A High Council of State was set up on 14 January 1992, and Mohamed Boudiaf, one of
the original FLN leaders, was chosen to head it. A state of emergency was decreed and FIS was
dissolved in March 1992. Boudiaf’s assassination on 29 June 1992 signalled the outbreak of
civil war. The Government pursued a policy of systematic action against the Islamists, who
formed into armed groups and mounted terrorist attacks which gradually spread into all parts of
the country.
17.
After FIS was dissolved, a number of factions sprang up within its armed wing, the
Islamic Salvation Army (AIS), and a ferocious struggle for power and influence broke out
between AIS and the Armed Islamic Groups (GIA) although their aims and methods were
virtually identical. Continual divisions within the Armed Islamic Groups gradually reduced the
situation to one of impenetrable violence.
18.
Violence by these groups, initially directed against the security forces, spread to include
reporters, intellectuals generally, political militants who opposed the groups’ views and
foreigners, before being directed at the population at large. The whole of society was exposed to
mindless terror sustained by agents claiming to be inspired by Islam who included common
criminals and highway robbers.
19.
Since fighting broke out, non-governmental organizations and United Nations human
rights bodies have voiced grave concern at the way the country has become over-militarized, at
the indiscriminate use of firepower by the security forces, at arbitrary arrests, detentions and
disappearance, at persistent reports of summary executions, torture and ill-treatment, at the lack
of timely preventive action by the police and military authorities to protect victims, at the
growing lack of security resulting from the actions of the self-defence forces legalized by a 1997
law and, above all, at the fact that the security forces continue, according to reports, to act with
impunity.
20.
Fighting in Algeria has claimed the lives of 100,000 people according to the
Algerian authorities, or 200,000 according to certain Algerian political parties and other
non-governmental sources.
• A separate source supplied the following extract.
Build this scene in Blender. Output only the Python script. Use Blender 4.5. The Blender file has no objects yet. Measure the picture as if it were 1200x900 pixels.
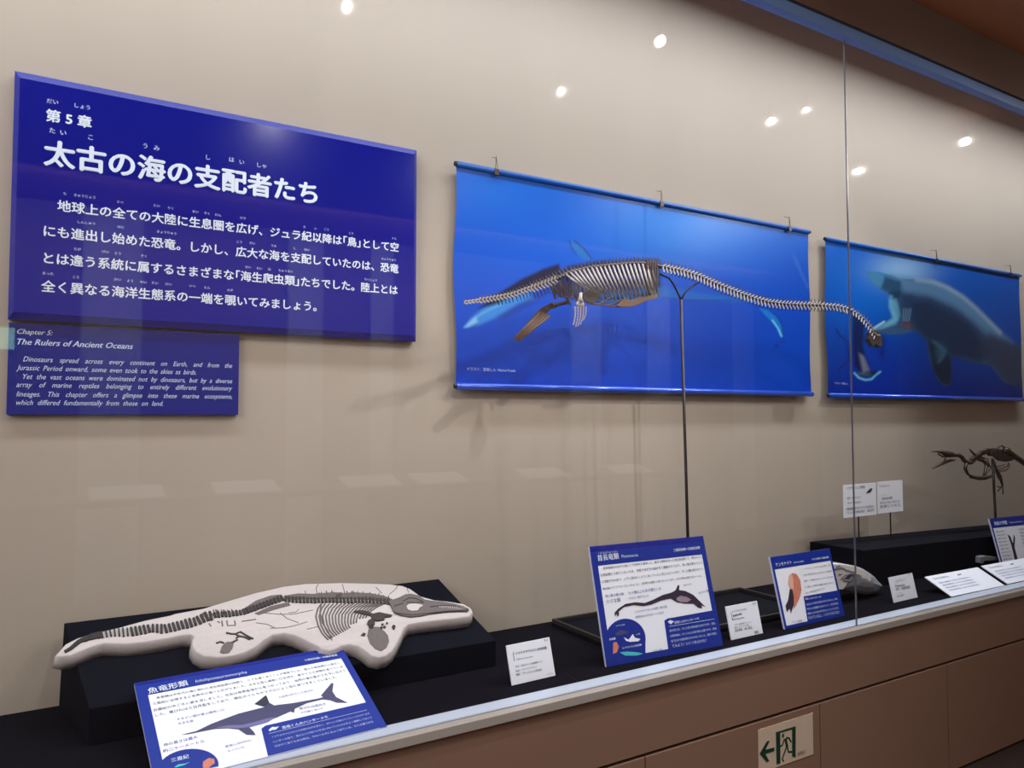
import bpy, math, random
import numpy as np
from mathutils import Vector, Matrix, Euler
from mathutils.geometry import tessellate_polygon
random.seed(4)
SC = bpy.context.scene
COL = SC.collection

# ------------------------------------------------------------------ camera, light, exposure
F, YAW, PITCH, ROLL = 880.0, 0.543383, 0.0444107, -0.0014469      # for a 1200 x 900 frame
EYE = np.array([0.0, 0.0, 1.56])
def cam_axes():
    cy, sy, cp, sp = math.cos(YAW), math.sin(YAW), math.cos(PITCH), math.sin(PITCH)
    fwd = np.array([sy*cp, cy*cp, sp]); rt = np.array([cy, -sy, 0.0]); up = np.cross(rt, fwd)
    cr, sr = math.cos(ROLL), math.sin(ROLL)
    return cr*rt + sr*up, -sr*rt + cr*up, fwd
RT, UP, FW = cam_axes()
cam_d = bpy.data.cameras.new('camera'); cam = bpy.data.objects.new('camera', cam_d); COL.objects.link(cam)
cam_d.sensor_width = 36; cam_d.lens = F/1200*36; cam_d.clip_start = .02
cam.matrix_world = Matrix(((RT[0], UP[0], -FW[0], EYE[0]), (RT[1], UP[1], -FW[1], EYE[1]), (RT[2], UP[2], -FW[2], EYE[2]), (0, 0, 0, 1)))
SC.camera = cam
SC.view_settings.view_transform = 'Standard'; SC.view_settings.look = 'None'
SC.view_settings.exposure = 0.17; SC.view_settings.gamma = 1; SC.view_settings.use_curve_mapping = False
W_ = bpy.data.worlds.new('world'); SC.world = W_; W_.use_nodes = True
W_.node_tree.nodes['Background'].inputs[0].default_value = (.5, .42, .36, 1)
W_.node_tree.nodes['Background'].inputs[1].default_value = .05

def area(name, loc, aim, sx, sy, energy, color, spread=180):
    d = bpy.data.lights.new(name, 'AREA'); d.shape = 'RECTANGLE'; d.size = sx; d.size_y = sy
    d.energy = energy; d.color = color; d.spread = math.radians(spread)
    o = bpy.data.objects.new(name, d); COL.objects.link(o); o.location = loc
    o.rotation_euler = (Vector(aim)-Vector(loc)).to_track_quat('-Z', 'Y').to_euler()
    return o
# the light box over the case runs its whole length behind the fascia
area('case_light_box', (2.6, 2.03, 3.55), (2.6, 2.22, 0), 9.0, .16, 112, (.90, .95, 1.0), 180)
# unseen fill lights added: one brightens the case front, one the far wall
area('room_fill_left', (-2.2, .2, 3.36), (2.0, 1.6, .8), 2.2, 2.2, 150, (1.0, .95, .91))
area('far_wall_fill', (3.2, -2.5, 3.34), (3.2, -3.6, 1.5), 9.0, .15, 110, (1.0, .93, .86))
SPOTS = [(407, 4, .8, 1.0), (775, 45, 1.26, 1.5), (658, 105, .58, .6), (905, 140, .89, 1.0), (946, 127, 1.10, .6),
         (1007, 199, .60, 1.0), (1133, 164, 1.30, 1.5)]

# ------------------------------------------------------------------ image <-> world helpers
def ray(x, y): return FW + RT*(x-600)/F - UP*(y-450)/F
def P(x, y, ax, v):
    d = ray(x, y); i = 'xyz'.index(ax); return EYE + d*(v-EYE[i])/d[i]
def PY(x, y, v): return P(x, y, 'y', v)
def proj(pts):
    d = np.asarray(pts)-EYE; w = d@FW
    return np.stack([600+F*(d@RT)/w, 450-F*(d@UP)/w], -1)
def Z(s, off, pts):                   # coordinates read in an enlarged crop -> photograph pixels
    return [(off[0]+x/s, off[1]+y/s) for x, y in pts]
def homog(src, dst):
    A = []; b = []
    for (x, y), (u, v) in zip(src, dst):
        A.append([x, y, 1, 0, 0, 0, -u*x, -u*y]); b.append(u)
        A.append([0, 0, 0, x, y, 1, -v*x, -v*y]); b.append(v)
    h = np.linalg.solve(np.array(A, float), np.array(b, float)); Hm = np.append(h, 1).reshape(3, 3)
    def f(x, y):
        q = Hm@np.array([x, y, 1.0]); return (q[0]/q[2], q[1]/q[2])
    return f

# ------------------------------------------------------------------ materials
def lin(c): return tuple(((v/255)/12.92 if v/255 <= .04045 else ((v/255+.055)/1.055)**2.4) for v in c)
MATS = {}
def mat(name, rgb, rough=.5, metal=0.0, var=.06, scale=30, bump=0.0, bscale=200, spec=.5, emit=0, stretch=None, coat=0.0):
    if name in MATS: return MATS[name]
    m = bpy.data.materials.new(name); m.use_nodes = True; nt = m.node_tree; b = nt.nodes['Principled BSDF']
    c = lin(rgb)
    tc = nt.nodes.new('ShaderNodeTexCoord'); mp = nt.nodes.new('ShaderNodeMapping'); nt.links.new(tc.outputs['Object'], mp.inputs[0])
    if stretch: mp.inputs['Scale'].default_value = stretch
    nz = nt.nodes.new('ShaderNodeTexNoise'); nz.inputs['Scale'].default_value = scale; nz.inputs['Detail'].default_value = 4
    nt.links.new(mp.outputs[0], nz.inputs['Vector'])
    mx = nt.nodes.new('ShaderNodeMix'); mx.data_type = 'RGBA'; nt.links.new(nz.outputs[0], mx.inputs[0])
    mx.inputs[6].default_value = (*[v*(1-var) for v in c], 1); mx.inputs[7].default_value = (*[min(1, v*(1+var)) for v in c], 1)
    nt.links.new(mx.outputs[2], b.inputs['Base Color'])
    b.inputs['Roughness'].default_value = rough; b.inputs['Metallic'].default_value = metal
    b.inputs['Specular IOR Level'].default_value = spec; b.inputs['Coat Weight'].default_value = coat
    b.inputs['Coat Roughness'].default_value = .08
    if emit:
        b.inputs['Emission Color'].default_value = (*c, 1); b.inputs['Emission Strength'].default_value = emit
    if bump:
        n2 = nt.nodes.new('ShaderNodeTexNoise'); n2.inputs['Scale'].default_value = bscale; n2.inputs['Detail'].default_value = 5
        nt.links.new(mp.outputs[0], n2.inputs['Vector'])
        bp = nt.nodes.new('ShaderNodeBump'); bp.inputs['Strength'].default_value = bump; bp.inputs['Distance'].default_value = .004
        nt.links.new(n2.outputs[0], bp.inputs['Height']); nt.links.new(bp.outputs[0], b.inputs['Normal'])
    MATS[name] = m; return m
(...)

The number of disappeared persons is put at between 4,000
and 7,000.
21.
Despite the Civil Concord Act of 13 July 1999 and the decree of 10 January 2000
granting “clemency” to former organization members who decided to renounce violence, it must
be said that terrorism has persisted and perhaps even risen again in spite of official statements
claiming that the security situation is 95 per cent under control. Over 700 Algerians are said to
have been killed since the beginning of 2002, some amnestied members of armed groups are
thought to have gone back underground, and communiqués calling for massacres continue to
circulate from certain European capitals: it will be recalled that many extremists have taken
refuge, and sometimes been given protection, in European countries and elsewhere.